Botnets are also very good at protecting themselves and fight back against those who do try to eliminate them with massive DDoS attacks. It is clear the Storm and other botnets have more havoc to unleash; the most damaging of which could mean more data theft campaigns and massive denial of service attacks that flood their targets with enough traffic to bring them to a grinding halt.

Peak spam activity is usually recorded around holiday-related periods. Subject lines ranging from ‘a fresh new year’ and ‘happy 2008!’ to ‘fast money for Christmas’ and ‘dancing bones’ are utilised in order to confuse content filters and recipients into thinking the messages are legitimate

We have also seen the introduction of new types of attachment spam such as Word, Excel and PDF documents. An outbreak of MP3 ‘pump and dump’ stock spam at the end of last year accounted for 7-10% of global spam at its peak.

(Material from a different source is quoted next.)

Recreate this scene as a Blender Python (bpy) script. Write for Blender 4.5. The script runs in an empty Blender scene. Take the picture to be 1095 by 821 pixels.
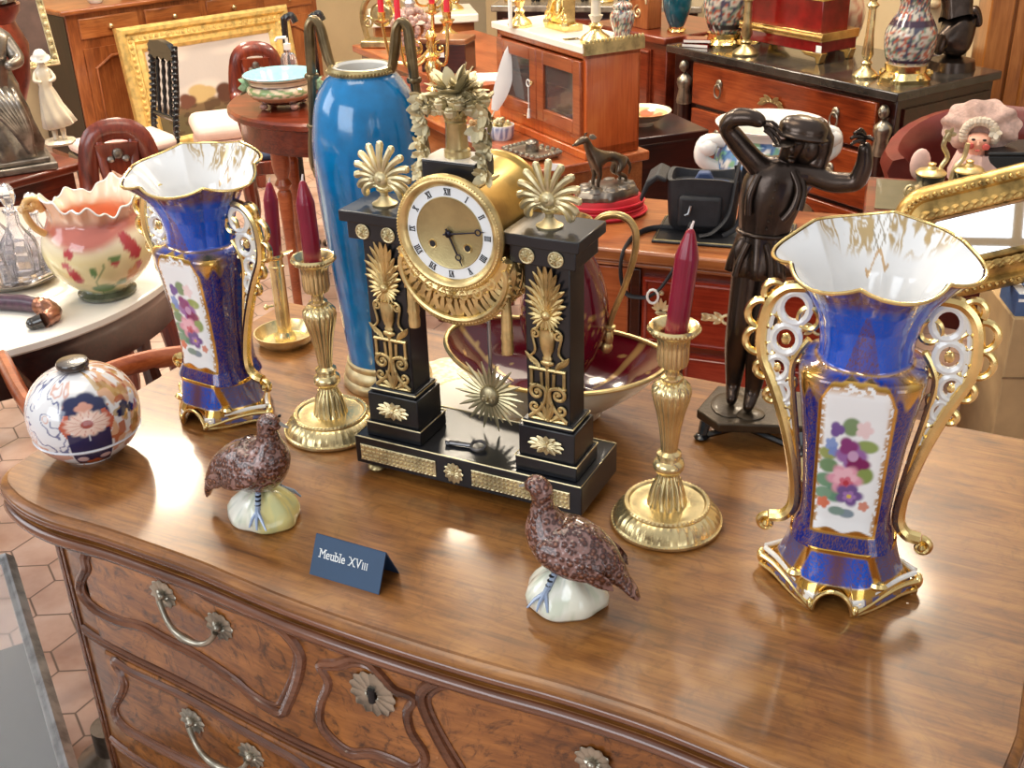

Some businesses attempt to counter this by simply blocking all MP3 email messages or creating ‘anti-MP3’ policies. However, many blocking solutions rely on content analysis, and without the ability to open the file, listen to the message and determine that it was spam, they are unable to detect it.

Another new trick from spammers to be wary of is address violation spam, which distributes empty email messages to see if they bounce back. The ones that don’t return are considered valid addresses and put on so-called ‘clean’ lists that are rented out to other spammers and cyber villains at a premium rate. In effect, a spammer’s qualified direct mail list!

As for content; the most popular spam emails of are those advertising sexual enhancement aids which account for 70% of all spam, with counterfeit replicas, mainly sent over holidays, coming in second at 10%.

What is certain is that spam remains a growing problem. Botmasters are distributing their malicious peer-to-peer networks all over the globe and many blocking solutions are simply unable to cope. Only security solutions that are capable of detecting and classifying malicious activity in real-time based on reputation and trends data are able to provide an effective barrier.